DATA BLOCK:

--*--

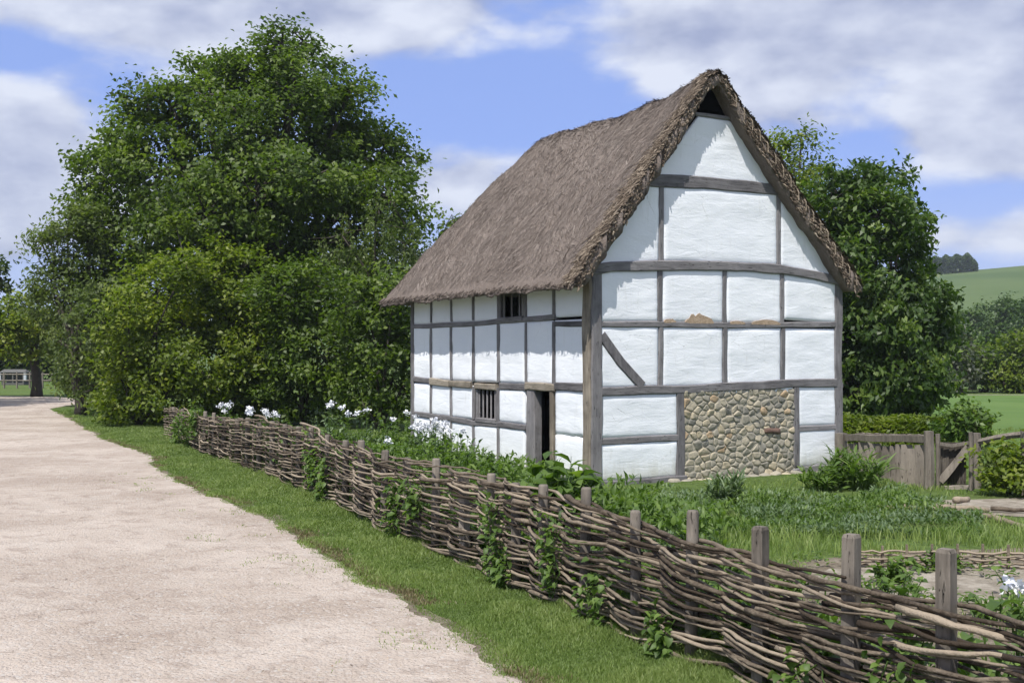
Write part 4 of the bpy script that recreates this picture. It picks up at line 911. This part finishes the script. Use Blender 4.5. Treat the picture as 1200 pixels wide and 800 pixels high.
HE = thing('low_hurdle_edging', 'low woven twig edging along the bare soil behind the nearest posts', 'edging', (0, 0, 0))
hA, hB = Vector(gp(1004, 664)), Vector(gp(1240, 668)); hA.z = hB.z = 0; dH = (hB - hA)
for i in range(9):
    p = hA + dH * (i / 8); b = MB(); b.tube([p, p + Vector((fr.uniform(-.01, .01), 0, fr.uniform(.2, .27)))], [.018, .014], 5, .5); b.build('stake', M['rod'], HE)
for L_ in range(5):
    for part in range(2):
        b = MB(); pts = []
        for j in range(15):
            a = part * .48 + j / 14 * .52; pts.append(hA + dH * a + Vector((0, .03 * math.cos(math.pi * (a * 8 + L_)), .03 + L_ * .035 + fr.uniform(-.012, .012))))
        b.tube(pts, fr.uniform(.010, .015), 5, fr.uniform(.5, .95)); b.build('woven_twig', M['rod'], HE)

# ------------------------------------------------------------------ grass, pebbles
def blades(name, label, X, Y, hgt, wid, mat, var):
    n = len(X); ang = rng.uniform(0, 2 * np.pi, n); lean = rng.uniform(.1, .75, n) * hgt; la = rng.uniform(0, 2 * np.pi, n)
    P = np.stack([X, Y, np.zeros(n)], -1); s = np.stack([np.cos(ang), np.sin(ang), np.zeros(n)], -1) * (wid / 2)[:, None]
    l = np.stack([np.cos(la) * lean, np.sin(la) * lean, np.zeros(n)], -1); h = np.stack([np.zeros(n), np.zeros(n), hgt], -1)
    V_ = np.empty((n, 5, 3)); V_[:, 0] = P - s; V_[:, 1] = P + s; V_[:, 2] = P + l * .35 + h * .6 + s * .8; V_[:, 3] = P + l * .35 + h * .6 - s * .8; V_[:, 4] = P + l + h * .92
    bi = (np.arange(n) * 5)[:, None]
    F1 = bi + np.array([0, 1, 2, 3]); tip = bi + np.array([3, 2, 4, 4])
    # the tip is a thin quad folded onto one point
    V6 = np.concatenate([V_, (V_[:, 4:5] + s[:, None, :] * .12)], 1); bi = (np.arange(n) * 6)[:, None]
    F_ = np.concatenate([bi + np.array([0, 1, 2, 3]), bi + np.array([3, 2, 5, 4])])
    return tag(mesh_np(name, V6.reshape(-1, 3), F_, mat, None, np.tile(np.clip(var, 0, 1), 2)), label, 'grass', kind='stuff')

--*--

PROBLEM: In this exercise, set down all of the data exactly, without the pictures.

RESULT OF THIS EXERCISE:
Write part 4 of the bpy script that recreates this picture. It picks up at line 911. This part finishes the script. Use Blender 4.5. Treat the picture as 1200 pixels wide and 800 pixels high.
HE = thing('low_hurdle_edging', 'low woven twig edging along the bare soil behind the nearest posts', 'edging', (0, 0, 0))
hA, hB = Vector(gp(1004, 664)), Vector(gp(1240, 668)); hA.z = hB.z = 0; dH = (hB - hA)
for i in range(9):
    p = hA + dH * (i / 8); b = MB(); b.tube([p, p + Vector((fr.uniform(-.01, .01), 0, fr.uniform(.2, .27)))], [.018, .014], 5, .5); b.build('stake', M['rod'], HE)
for L_ in range(5):
    for part in range(2):
        b = MB(); pts = []
        for j in range(15):
            a = part * .48 + j / 14 * .52; pts.append(hA + dH * a + Vector((0, .03 * math.cos(math.pi * (a * 8 + L_)), .03 + L_ * .035 + fr.uniform(-.012, .012))))
        b.tube(pts, fr.uniform(.010, .015), 5, fr.uniform(.5, .95)); b.build('woven_twig', M['rod'], HE)

# ------------------------------------------------------------------ grass, pebbles
def blades(name, label, X, Y, hgt, wid, mat, var):
    n = len(X); ang = rng.uniform(0, 2 * np.pi, n); lean = rng.uniform(.1, .75, n) * hgt; la = rng.uniform(0, 2 * np.pi, n)
    P = np.stack([X, Y, np.zeros(n)], -1); s = np.stack([np.cos(ang), np.sin(ang), np.zeros(n)], -1) * (wid / 2)[:, None]
    l = np.stack([np.cos(la) * lean, np.sin(la) * lean, np.zeros(n)], -1); h = np.stack([np.zeros(n), np.zeros(n), hgt], -1)
    V_ = np.empty((n, 5, 3)); V_[:, 0] = P - s; V_[:, 1] = P + s; V_[:, 2] = P + l * .35 + h * .6 + s * .8; V_[:, 3] = P + l * .35 + h * .6 - s * .8; V_[:, 4] = P + l + h * .92
    bi = (np.arange(n) * 5)[:, None]
    F1 = bi + np.array([0, 1, 2, 3]); tip = bi + np.array([3, 2, 4, 4])
    # the tip is a thin quad folded onto one point
    V6 = np.concatenate([V_, (V_[:, 4:5] + s[:, None, :] * .12)], 1); bi = (np.arange(n) * 6)[:, None]
    F_ = np.concatenate([bi + np.array([0, 1, 2, 3]), bi + np.array([3, 2, 5, 4])])
    return tag(mesh_np(name, V6.reshape(-1, 3), F_, mat, None, np.tile(np.clip(var, 0, 1), 2)), label, 'grass', kind='stuff')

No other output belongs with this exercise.